In the entries below, identify every line with the string "script" and copy it.

Material for the task:

○ ○ ○ ○ ○ ○ ○

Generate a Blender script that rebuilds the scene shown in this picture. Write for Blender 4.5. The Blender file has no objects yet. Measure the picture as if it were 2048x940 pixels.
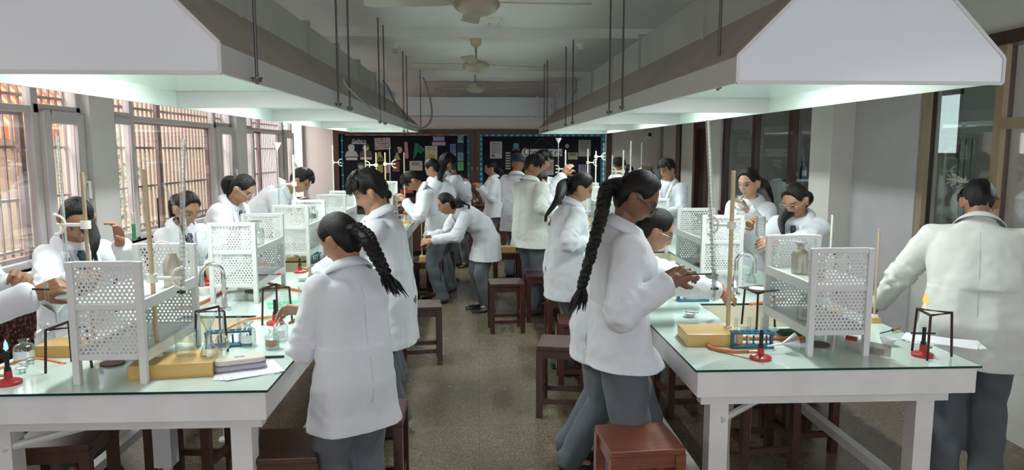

○ ○ ○ ○ ○ ○ ○

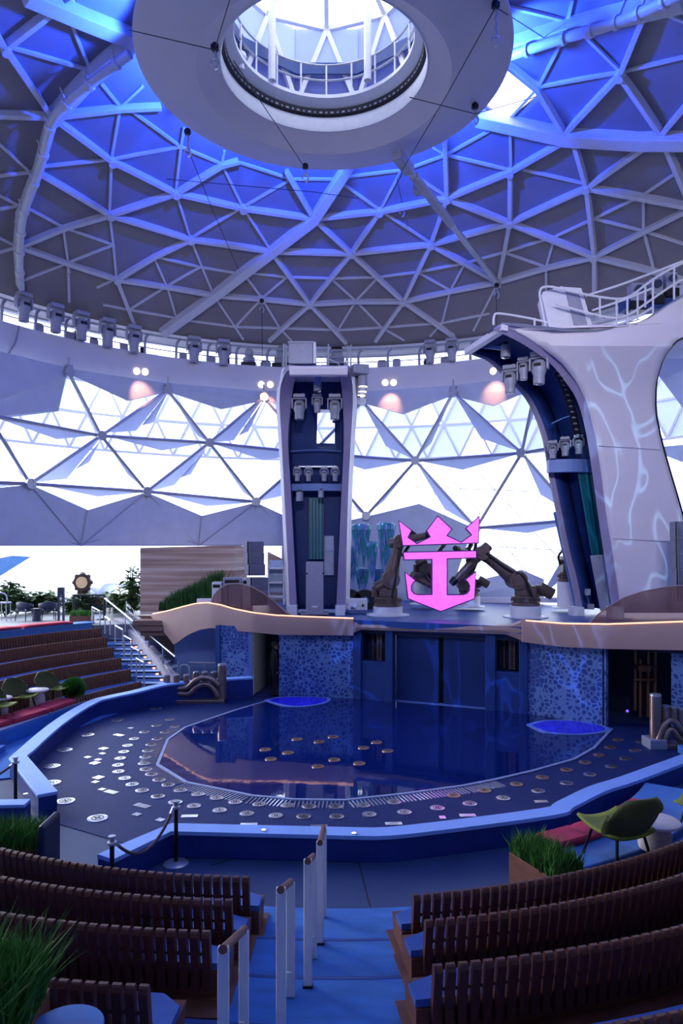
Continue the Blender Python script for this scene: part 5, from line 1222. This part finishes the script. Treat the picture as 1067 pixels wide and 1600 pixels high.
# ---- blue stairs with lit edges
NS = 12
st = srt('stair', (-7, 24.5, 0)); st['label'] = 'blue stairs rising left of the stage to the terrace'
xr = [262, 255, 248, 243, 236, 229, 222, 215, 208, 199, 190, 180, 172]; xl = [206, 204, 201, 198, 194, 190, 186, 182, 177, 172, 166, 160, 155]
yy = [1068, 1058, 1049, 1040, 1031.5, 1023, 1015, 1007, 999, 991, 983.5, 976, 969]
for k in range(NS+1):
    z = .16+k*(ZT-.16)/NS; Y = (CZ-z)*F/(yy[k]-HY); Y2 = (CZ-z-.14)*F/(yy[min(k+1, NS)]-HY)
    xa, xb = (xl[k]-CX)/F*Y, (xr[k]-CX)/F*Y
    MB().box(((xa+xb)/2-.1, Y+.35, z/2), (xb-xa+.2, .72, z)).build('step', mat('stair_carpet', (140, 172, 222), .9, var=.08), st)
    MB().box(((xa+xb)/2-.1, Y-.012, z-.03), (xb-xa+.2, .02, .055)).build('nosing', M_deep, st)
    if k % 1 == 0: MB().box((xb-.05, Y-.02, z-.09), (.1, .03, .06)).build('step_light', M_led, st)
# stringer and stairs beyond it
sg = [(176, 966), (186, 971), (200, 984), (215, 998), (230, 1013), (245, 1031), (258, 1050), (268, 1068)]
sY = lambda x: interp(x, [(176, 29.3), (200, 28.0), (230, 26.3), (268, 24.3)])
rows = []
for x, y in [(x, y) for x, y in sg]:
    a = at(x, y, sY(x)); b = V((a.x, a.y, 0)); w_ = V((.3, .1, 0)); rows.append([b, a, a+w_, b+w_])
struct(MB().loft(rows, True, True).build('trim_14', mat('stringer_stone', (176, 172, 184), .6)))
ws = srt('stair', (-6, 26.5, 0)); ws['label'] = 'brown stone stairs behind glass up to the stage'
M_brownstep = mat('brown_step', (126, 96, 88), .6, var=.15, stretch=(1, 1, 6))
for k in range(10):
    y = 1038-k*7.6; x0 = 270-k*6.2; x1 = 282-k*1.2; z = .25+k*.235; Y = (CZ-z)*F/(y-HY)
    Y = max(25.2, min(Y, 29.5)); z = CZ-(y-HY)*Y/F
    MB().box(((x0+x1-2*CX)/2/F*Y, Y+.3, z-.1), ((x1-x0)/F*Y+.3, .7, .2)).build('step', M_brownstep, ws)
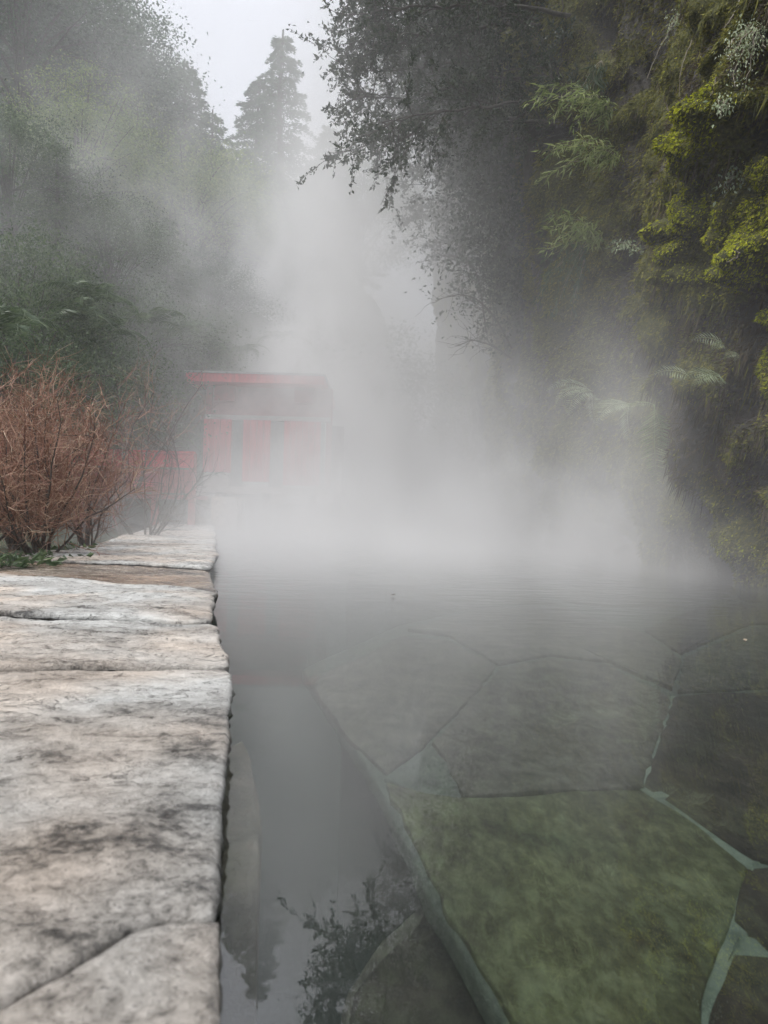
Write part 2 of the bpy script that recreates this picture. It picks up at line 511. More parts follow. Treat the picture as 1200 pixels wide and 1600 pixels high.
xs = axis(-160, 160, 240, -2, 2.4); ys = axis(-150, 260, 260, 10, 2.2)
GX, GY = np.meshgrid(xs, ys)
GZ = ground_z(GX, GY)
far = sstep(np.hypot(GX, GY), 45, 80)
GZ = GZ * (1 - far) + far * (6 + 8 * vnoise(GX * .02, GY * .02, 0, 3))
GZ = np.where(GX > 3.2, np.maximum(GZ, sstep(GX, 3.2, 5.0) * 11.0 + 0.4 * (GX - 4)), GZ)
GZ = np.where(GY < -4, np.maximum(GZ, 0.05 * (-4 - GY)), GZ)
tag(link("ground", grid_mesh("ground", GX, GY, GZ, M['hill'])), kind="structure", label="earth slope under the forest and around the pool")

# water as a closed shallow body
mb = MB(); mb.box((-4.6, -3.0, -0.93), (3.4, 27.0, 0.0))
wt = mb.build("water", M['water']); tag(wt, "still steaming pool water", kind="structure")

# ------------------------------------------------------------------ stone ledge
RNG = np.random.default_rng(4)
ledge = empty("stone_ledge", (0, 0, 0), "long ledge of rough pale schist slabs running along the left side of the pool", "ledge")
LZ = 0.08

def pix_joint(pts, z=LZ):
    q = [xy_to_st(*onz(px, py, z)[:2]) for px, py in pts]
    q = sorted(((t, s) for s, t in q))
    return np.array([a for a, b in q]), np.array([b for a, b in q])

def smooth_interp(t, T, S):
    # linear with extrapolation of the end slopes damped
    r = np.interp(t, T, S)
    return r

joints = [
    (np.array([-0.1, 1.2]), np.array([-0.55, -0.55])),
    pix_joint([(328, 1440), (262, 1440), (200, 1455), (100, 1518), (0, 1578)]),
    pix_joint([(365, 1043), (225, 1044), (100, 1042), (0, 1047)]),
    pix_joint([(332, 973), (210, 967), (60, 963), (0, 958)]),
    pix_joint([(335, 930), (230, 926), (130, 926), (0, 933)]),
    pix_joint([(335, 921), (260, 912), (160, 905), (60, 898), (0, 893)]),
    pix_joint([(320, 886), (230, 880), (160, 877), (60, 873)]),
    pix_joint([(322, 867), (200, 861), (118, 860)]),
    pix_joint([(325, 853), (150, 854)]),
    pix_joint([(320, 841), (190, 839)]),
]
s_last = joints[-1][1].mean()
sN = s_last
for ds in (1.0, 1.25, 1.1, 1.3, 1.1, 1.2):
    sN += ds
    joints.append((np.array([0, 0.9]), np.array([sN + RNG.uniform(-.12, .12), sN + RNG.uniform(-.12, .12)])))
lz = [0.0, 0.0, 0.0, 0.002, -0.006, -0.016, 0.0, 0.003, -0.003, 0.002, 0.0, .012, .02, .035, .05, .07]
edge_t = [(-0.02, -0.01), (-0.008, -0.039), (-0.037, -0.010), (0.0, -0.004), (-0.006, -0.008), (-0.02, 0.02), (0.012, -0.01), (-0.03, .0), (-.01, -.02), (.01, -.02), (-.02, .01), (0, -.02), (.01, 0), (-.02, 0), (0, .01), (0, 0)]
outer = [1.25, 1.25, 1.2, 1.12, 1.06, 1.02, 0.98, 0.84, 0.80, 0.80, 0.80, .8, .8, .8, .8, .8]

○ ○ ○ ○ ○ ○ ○

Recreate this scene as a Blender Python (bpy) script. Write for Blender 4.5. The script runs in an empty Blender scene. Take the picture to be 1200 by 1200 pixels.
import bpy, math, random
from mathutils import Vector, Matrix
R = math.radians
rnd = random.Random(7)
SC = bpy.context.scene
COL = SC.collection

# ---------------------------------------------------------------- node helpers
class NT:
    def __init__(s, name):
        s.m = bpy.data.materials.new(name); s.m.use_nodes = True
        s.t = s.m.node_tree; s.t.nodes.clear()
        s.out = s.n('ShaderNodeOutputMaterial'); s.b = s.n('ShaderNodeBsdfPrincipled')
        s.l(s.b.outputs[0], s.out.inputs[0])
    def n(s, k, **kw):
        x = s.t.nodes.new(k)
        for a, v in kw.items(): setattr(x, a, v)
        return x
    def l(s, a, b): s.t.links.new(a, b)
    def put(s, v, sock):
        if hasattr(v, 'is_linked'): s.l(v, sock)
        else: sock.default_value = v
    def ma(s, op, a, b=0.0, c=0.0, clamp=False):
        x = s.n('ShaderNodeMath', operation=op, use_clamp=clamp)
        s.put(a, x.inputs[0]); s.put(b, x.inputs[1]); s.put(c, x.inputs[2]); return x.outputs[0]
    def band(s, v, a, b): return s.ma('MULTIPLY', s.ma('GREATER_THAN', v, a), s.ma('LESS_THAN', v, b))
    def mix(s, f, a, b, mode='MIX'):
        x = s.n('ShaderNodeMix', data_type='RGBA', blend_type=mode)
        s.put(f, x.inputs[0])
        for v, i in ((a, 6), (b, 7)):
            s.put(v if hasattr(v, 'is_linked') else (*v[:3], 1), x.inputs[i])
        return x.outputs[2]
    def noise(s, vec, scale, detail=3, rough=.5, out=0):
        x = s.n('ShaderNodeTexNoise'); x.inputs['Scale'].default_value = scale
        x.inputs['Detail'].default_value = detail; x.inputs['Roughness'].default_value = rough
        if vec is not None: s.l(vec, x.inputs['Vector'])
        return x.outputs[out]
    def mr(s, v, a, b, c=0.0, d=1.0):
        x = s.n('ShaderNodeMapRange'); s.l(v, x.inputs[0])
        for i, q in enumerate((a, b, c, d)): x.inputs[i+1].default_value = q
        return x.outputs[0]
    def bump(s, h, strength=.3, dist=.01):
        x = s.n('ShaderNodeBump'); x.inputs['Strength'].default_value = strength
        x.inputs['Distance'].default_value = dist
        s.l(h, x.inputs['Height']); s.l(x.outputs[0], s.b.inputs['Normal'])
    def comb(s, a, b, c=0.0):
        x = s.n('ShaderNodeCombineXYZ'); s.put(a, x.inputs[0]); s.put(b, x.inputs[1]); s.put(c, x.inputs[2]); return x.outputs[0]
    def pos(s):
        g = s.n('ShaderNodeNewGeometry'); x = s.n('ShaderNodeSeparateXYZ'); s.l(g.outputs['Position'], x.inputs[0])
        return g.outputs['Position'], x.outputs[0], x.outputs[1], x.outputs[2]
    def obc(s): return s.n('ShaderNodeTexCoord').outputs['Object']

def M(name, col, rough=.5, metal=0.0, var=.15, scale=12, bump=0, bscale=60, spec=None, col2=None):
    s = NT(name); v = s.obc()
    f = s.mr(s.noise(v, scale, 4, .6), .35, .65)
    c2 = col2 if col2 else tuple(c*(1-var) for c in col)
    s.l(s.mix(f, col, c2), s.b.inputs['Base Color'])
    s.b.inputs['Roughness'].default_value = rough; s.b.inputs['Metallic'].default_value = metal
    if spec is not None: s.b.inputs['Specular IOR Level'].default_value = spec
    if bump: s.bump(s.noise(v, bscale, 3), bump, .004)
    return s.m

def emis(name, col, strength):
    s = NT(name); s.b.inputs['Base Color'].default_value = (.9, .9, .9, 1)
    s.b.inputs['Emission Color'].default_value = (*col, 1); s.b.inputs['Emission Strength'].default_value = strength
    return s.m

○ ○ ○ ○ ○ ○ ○

Response:
Generate a Blender script that rebuilds the scene shown in this picture. Write for Blender 4.5. The Blender file has no objects yet. Measure the picture as if it were 2048x940 pixels.
Continue the Blender Python script for this scene: part 5, from line 1222. This part finishes the script. Treat the picture as 1067 pixels wide and 1600 pixels high.
Write part 2 of the bpy script that recreates this picture. It picks up at line 511. More parts follow. Treat the picture as 1200 pixels wide and 1600 pixels high.
Recreate this scene as a Blender Python (bpy) script. Write for Blender 4.5. The script runs in an empty Blender scene. Take the picture to be 1200 by 1200 pixels.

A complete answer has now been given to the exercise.